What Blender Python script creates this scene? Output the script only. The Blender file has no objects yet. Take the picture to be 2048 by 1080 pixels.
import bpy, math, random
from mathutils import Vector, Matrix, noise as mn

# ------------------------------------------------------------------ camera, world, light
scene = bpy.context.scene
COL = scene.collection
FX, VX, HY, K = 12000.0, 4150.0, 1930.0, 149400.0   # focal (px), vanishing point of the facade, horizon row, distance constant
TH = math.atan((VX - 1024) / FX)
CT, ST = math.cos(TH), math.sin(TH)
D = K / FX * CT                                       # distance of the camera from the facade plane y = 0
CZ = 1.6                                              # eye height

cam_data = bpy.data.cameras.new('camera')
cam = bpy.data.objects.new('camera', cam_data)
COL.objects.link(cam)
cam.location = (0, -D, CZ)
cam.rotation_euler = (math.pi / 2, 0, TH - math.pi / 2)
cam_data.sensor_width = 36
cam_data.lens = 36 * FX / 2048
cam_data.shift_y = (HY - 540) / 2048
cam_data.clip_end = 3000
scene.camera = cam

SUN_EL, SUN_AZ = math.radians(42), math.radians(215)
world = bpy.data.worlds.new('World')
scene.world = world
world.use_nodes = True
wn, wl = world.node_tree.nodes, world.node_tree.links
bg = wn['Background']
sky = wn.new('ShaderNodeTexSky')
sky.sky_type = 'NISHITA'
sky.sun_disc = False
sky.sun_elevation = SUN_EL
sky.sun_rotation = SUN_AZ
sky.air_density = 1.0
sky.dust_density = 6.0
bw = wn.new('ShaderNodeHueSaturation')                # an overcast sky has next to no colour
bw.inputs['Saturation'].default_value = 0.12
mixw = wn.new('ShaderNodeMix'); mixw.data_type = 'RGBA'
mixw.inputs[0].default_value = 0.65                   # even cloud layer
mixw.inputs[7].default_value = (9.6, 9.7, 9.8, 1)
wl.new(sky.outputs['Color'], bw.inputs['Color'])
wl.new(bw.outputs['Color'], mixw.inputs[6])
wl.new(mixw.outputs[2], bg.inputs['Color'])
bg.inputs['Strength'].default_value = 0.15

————

• _What needs to be done_: Among the lines above, how many contain the string "objects"? State the number alone.

• _Task solution_: 3